## Directions for this task
Records follow. Select each line holding "script".

## Input
--------------------------------

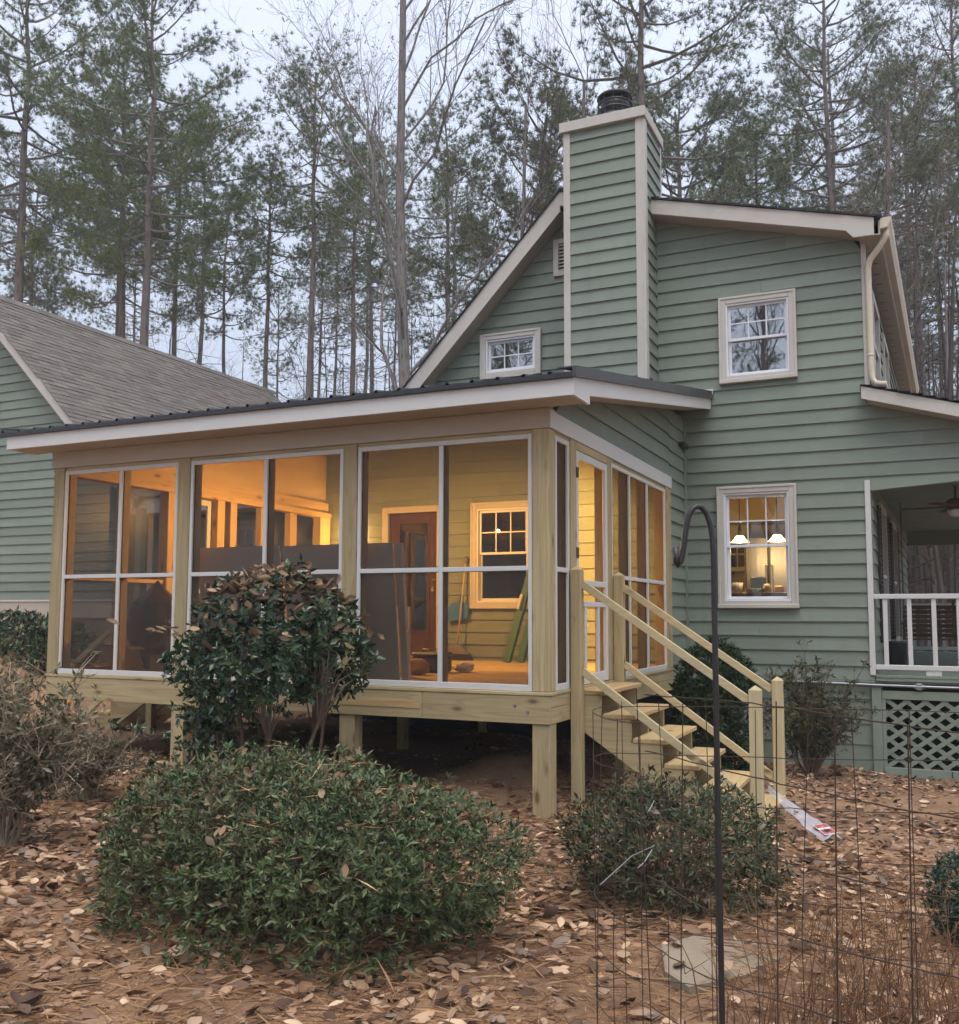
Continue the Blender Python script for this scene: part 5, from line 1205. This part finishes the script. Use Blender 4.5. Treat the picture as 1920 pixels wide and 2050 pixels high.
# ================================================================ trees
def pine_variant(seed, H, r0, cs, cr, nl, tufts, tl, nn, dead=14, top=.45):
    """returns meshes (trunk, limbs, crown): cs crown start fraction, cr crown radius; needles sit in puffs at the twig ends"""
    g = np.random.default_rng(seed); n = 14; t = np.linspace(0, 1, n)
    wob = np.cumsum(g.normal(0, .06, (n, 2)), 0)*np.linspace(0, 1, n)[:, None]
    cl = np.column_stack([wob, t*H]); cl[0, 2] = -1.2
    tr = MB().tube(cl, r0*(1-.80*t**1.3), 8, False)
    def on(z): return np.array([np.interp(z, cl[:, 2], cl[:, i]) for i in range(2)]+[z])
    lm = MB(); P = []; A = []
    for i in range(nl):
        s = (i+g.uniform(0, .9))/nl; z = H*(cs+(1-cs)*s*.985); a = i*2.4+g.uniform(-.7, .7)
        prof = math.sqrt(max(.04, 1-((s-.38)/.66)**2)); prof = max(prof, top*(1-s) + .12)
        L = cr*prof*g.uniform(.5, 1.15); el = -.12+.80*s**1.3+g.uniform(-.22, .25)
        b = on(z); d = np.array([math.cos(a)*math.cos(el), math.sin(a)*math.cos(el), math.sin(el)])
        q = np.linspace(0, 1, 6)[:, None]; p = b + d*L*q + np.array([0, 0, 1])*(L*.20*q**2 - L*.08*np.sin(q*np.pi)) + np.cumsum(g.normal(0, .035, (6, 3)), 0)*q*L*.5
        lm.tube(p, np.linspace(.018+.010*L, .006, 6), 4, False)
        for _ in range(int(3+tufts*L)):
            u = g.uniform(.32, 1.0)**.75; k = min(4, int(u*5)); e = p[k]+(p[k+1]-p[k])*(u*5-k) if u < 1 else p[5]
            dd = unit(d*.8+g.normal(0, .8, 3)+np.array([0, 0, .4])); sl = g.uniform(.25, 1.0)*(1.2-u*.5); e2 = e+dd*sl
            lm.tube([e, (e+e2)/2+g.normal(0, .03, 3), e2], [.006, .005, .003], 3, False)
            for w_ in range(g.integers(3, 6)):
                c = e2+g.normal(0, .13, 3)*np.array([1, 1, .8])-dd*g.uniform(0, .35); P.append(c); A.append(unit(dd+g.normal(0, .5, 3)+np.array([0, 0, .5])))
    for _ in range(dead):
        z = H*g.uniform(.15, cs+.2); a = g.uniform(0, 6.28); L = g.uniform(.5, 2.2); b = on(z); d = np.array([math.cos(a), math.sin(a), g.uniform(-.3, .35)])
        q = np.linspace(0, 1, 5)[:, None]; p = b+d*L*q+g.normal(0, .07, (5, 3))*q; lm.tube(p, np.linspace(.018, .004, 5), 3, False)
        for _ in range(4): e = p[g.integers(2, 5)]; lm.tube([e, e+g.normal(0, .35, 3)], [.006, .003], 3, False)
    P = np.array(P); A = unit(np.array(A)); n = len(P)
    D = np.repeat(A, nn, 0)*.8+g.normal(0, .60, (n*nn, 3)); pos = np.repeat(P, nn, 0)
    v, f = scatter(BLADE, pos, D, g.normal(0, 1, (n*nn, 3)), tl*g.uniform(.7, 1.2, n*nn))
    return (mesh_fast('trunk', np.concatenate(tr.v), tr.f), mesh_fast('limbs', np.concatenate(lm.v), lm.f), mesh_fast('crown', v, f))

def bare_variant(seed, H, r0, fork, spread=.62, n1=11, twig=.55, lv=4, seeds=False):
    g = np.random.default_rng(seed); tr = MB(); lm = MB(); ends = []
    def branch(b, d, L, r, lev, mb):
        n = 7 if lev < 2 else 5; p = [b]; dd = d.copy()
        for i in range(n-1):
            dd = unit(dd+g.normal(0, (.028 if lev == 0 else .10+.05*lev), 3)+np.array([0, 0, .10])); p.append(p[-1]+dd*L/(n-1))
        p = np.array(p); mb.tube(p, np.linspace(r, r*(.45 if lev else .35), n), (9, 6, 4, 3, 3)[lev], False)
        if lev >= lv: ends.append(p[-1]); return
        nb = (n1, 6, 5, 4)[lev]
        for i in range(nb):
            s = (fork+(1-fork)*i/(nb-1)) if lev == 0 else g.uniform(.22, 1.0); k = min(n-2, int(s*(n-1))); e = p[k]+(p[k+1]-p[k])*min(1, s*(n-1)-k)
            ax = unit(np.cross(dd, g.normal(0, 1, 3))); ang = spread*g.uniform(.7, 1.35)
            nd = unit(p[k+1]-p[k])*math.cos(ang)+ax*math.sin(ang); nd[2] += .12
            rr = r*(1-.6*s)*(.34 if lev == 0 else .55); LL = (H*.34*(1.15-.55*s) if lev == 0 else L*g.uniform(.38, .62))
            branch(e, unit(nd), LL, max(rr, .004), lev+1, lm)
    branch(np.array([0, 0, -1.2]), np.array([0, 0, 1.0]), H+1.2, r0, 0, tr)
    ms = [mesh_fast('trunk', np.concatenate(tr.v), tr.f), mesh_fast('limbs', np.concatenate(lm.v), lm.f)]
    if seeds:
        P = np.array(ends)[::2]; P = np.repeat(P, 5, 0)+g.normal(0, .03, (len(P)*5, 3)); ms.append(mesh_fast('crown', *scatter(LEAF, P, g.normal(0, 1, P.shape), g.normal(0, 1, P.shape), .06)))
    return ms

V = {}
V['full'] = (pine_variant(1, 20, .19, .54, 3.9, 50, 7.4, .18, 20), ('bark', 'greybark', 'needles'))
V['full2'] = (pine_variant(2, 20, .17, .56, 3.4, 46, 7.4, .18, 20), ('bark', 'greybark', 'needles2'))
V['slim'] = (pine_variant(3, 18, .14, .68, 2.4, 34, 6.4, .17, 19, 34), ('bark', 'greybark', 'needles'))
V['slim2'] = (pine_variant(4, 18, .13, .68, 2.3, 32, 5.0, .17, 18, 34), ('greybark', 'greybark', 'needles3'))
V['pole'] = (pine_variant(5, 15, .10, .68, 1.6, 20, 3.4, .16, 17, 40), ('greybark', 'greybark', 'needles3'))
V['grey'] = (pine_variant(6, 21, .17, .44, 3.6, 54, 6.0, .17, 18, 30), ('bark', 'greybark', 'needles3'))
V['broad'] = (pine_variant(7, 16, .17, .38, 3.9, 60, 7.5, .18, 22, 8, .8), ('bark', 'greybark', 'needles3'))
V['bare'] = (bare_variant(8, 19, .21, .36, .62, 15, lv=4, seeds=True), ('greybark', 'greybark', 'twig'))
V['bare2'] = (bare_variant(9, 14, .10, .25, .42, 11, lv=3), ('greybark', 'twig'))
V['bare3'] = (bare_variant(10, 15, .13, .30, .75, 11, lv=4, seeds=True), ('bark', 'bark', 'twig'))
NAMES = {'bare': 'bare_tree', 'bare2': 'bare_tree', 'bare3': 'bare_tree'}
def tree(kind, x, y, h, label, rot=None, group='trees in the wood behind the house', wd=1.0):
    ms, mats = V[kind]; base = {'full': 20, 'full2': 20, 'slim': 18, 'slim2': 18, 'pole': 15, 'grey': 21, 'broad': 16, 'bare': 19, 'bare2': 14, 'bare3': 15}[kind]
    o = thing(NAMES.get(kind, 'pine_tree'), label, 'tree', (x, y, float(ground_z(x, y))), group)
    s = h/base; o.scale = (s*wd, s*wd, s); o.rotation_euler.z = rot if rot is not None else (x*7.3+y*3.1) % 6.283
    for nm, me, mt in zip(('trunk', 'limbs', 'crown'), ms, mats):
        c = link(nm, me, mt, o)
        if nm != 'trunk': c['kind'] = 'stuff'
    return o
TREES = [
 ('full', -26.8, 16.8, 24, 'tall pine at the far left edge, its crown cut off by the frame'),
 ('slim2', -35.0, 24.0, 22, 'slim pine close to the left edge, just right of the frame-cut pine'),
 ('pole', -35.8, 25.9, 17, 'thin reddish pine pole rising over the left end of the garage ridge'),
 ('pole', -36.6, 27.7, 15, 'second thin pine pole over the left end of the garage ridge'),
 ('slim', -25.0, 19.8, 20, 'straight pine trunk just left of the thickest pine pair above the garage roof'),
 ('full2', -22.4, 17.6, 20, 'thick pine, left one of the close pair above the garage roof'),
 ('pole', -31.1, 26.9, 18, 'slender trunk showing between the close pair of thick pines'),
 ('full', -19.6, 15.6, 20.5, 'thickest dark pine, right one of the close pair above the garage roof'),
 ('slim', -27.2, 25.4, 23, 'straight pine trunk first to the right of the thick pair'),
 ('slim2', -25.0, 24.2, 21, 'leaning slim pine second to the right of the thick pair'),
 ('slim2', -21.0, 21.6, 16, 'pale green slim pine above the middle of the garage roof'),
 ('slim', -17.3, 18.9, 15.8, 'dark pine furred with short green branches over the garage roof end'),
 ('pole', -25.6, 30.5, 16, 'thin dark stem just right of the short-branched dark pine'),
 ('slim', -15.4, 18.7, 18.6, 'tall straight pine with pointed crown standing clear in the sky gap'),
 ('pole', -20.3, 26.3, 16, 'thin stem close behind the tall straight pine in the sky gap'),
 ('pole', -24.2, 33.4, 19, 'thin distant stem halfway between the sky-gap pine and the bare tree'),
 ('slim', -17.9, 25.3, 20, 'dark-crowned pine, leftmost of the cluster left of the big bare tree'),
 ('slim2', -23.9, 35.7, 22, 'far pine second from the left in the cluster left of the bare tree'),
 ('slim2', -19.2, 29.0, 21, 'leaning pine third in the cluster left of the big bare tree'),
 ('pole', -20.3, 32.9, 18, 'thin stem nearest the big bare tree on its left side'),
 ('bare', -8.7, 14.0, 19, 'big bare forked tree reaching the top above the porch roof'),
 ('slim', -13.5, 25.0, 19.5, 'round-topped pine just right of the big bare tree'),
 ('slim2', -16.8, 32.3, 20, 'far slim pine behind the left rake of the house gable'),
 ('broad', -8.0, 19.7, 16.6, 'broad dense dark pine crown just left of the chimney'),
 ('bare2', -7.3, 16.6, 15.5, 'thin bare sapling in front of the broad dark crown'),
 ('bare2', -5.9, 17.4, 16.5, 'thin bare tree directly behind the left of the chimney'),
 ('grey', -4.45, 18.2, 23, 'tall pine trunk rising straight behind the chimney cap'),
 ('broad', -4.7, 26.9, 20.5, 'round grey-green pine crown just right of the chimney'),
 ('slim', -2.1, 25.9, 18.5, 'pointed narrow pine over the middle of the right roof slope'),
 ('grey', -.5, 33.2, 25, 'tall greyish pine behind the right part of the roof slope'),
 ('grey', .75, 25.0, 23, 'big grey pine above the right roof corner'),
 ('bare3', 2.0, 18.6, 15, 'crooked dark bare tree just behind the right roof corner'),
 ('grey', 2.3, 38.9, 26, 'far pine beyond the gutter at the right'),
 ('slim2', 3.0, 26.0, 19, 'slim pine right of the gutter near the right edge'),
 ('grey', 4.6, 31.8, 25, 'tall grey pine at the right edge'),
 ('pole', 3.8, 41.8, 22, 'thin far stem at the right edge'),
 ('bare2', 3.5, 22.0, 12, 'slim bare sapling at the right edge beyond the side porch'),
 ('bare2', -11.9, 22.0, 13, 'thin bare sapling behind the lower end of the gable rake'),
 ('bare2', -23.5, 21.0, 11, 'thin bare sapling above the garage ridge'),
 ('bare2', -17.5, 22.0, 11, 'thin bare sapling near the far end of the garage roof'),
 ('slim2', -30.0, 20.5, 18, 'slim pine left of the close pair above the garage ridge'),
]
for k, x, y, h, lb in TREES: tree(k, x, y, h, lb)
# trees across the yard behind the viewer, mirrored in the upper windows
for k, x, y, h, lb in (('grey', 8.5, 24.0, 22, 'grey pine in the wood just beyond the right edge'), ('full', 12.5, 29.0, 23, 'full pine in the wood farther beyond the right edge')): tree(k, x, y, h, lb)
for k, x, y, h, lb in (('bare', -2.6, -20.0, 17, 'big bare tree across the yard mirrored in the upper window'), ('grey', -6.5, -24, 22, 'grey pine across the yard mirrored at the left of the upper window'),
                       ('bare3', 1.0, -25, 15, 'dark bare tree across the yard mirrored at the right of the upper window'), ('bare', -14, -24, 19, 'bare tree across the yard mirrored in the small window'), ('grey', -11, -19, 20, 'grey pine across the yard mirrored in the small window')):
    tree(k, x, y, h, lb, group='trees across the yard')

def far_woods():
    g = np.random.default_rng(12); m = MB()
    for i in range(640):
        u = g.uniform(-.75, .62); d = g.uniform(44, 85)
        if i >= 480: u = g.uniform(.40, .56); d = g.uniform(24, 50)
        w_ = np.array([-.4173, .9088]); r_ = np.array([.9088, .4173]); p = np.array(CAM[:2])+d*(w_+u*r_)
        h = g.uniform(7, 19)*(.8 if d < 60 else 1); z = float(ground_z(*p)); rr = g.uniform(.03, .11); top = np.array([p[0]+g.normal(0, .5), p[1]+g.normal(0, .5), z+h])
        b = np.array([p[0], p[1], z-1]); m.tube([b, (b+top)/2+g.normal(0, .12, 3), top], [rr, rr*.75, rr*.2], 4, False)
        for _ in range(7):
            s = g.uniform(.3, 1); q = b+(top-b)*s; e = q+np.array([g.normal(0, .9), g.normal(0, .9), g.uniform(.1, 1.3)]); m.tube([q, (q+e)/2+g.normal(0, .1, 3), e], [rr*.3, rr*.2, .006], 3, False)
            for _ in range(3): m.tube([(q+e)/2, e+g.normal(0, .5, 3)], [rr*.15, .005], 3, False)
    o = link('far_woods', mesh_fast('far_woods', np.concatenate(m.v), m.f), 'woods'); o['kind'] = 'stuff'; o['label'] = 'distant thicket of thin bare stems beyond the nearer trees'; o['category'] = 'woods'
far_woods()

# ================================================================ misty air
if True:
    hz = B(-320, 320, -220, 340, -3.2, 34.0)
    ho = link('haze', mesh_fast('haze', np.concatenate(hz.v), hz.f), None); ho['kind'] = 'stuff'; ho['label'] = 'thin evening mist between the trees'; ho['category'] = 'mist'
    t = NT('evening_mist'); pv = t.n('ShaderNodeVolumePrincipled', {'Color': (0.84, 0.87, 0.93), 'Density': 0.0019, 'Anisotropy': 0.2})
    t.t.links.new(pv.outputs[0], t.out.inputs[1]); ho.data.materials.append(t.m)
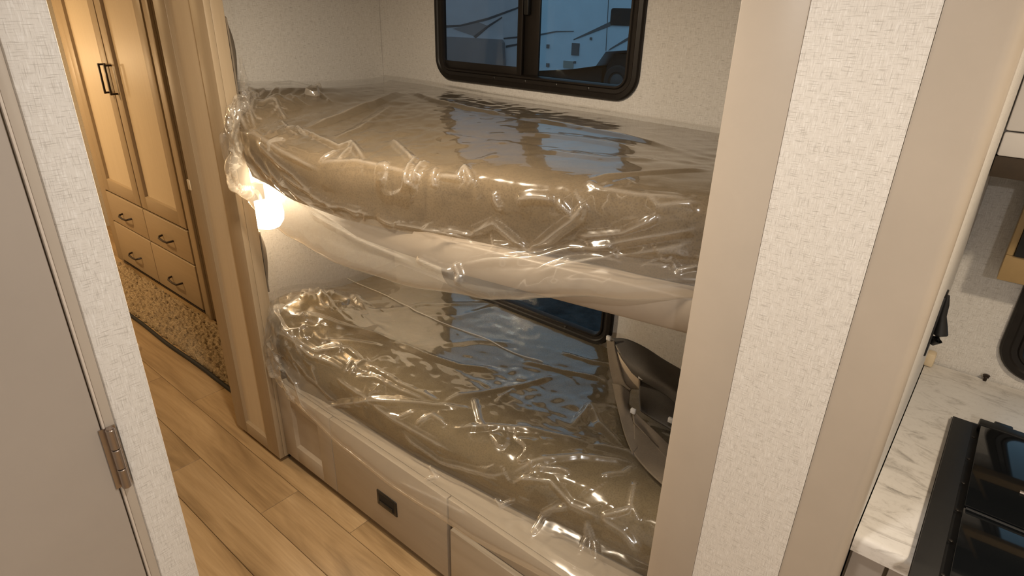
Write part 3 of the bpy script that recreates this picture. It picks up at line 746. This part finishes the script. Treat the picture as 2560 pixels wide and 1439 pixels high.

--------------------------------

## Task answer
Continue the Blender Python script for this scene: part 5, from line 1205. This part finishes the script. Use Blender 4.5. Treat the picture as 1920 pixels wide and 2050 pixels high.
Write part 3 of the bpy script that recreates this picture. It picks up at line 746. This part finishes the script. Treat the picture as 2560 pixels wide and 1439 pixels high.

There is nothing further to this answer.